Однажды у меня сильно разболелся зуб, а была моя череда петь на клиросе. Боль нестерпимая, а подменить меня некем. Стою на клиросе и так мне плохо, что уже не молюсь, но „вопию“ новомученикам. Вдруг боль исчезла. Я сперва не поверила. Все жду, что зуб опять заболит, но зуб уже больше не болел».

Паломница из Брянска Галина Кожевникова прислала в Шамордино свои воспоминания: «Когда в 1991 году я впервые приехала в Оптину, то чувствовала себя здесь так одиноко, что думала: чужая я всем. Помню, чистила на послушании подсвечник пальцем, а тут подошел послушник Алексей (о. Трофим), дал мне металлический стержень, помог, пошутил. Он посоветовал мне с детьми почаще бывать в Оптиной. А когда мы приезжали, хлопотал, чтобы получше устроить нас, и приносил детям просфорки, фрукты, конфеты.

Он был всегда радостный и не ходил, а летал, так что его светлые волосы и подрясник даже вихрились от быстрой ходьбы. Время о. Трофим ценил необычайно, и я все удивлялась: только что видела его в храме, а он уже выезжает на тракторе из монастыря.

В те годы вышла книга „Христа ради юродивые“. Послушник Алексей стоял за свечным ящиком и читал ее. „Видишь, — говорит, — читаю — не оторвешься“. Он посоветовал мне купить ее, но денег на книгу у меня не было, и он по почте прислал ее мне.

Уже после смерти о. Трофима с этой книгой вышла такая история. Один человек оклеветал меня, а батюшка, поверив, сказал мне такое, что я ужаснулась. Уныние было страшное. Наутро заказала панихиду об убиенных оптинских братьях, умоляя их помочь. А вечером батюшка вызвал меня к себе и, разобравшись во всем, так утешил, что я пришла домой ликующая. Взяла книгу „Христа ради юродивые“, а оттуда выпала записка, пролежавшая пять лет незамеченной: „Если в дальнейшем что-либо вам понадобится, сообщите.
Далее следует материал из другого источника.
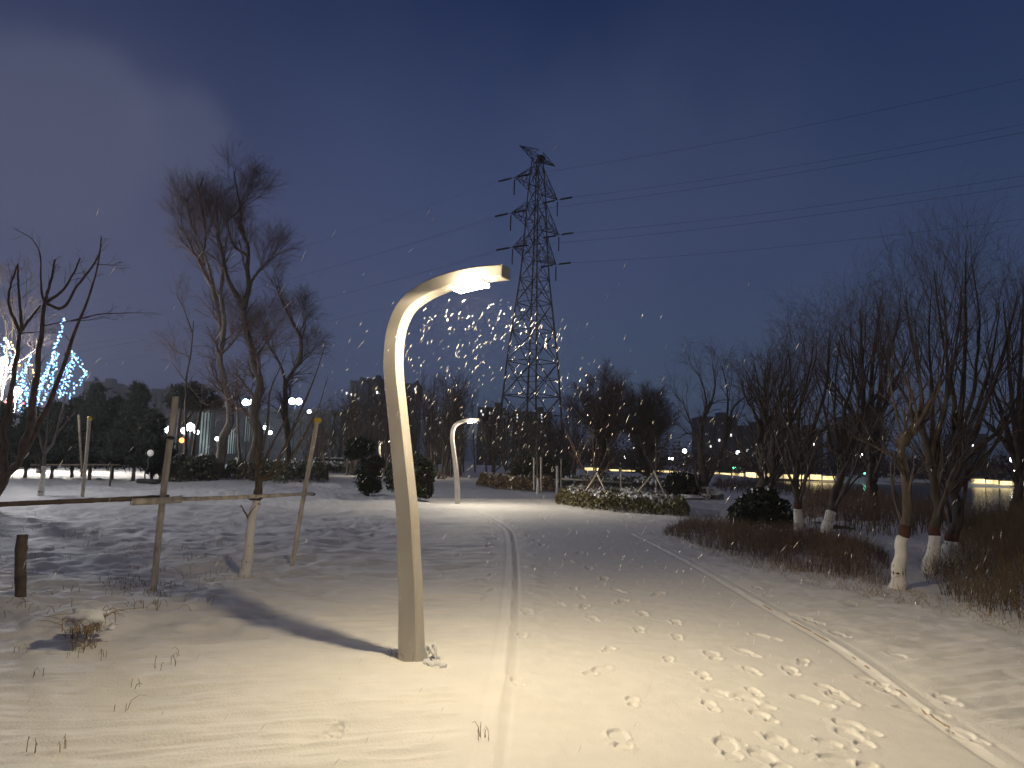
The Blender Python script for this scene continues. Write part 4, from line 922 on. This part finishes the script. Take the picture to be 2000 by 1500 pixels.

Алексей“. Рассказываю потом про эту записку батюшке, а он говорит, улыбаясь: „Теперь поняла, кто тебе помог?“

Когда я жила в Шамордино, местные жители рассказывали: там, где о. Трофим сажал картошку стареньким бабушкам, колорадского жука почти не было, хотя на соседних огородах его было полно. А у одной бабушки вообще не было, причем несколько лет подряд. Местные жители даже специально ездили в Оптину, чтобы узнать: какую молитву от жука читал о. Трофим? Но инока в Оптиной не нашли. А когда позже о. Трофима спросили про молитву от жука, он ответил: „Да я одну только Иисусову молитву читал“».

Послушница Юлия рассказала: «После смерти о. Трофима некоторые местные жители брали земельку с его могилы и, разведя водой, кропили ею огороды с верой в помощь новомученика в избавлении от колорадского жука. Один человек сказал мне, что жуки у него после этого исчезли».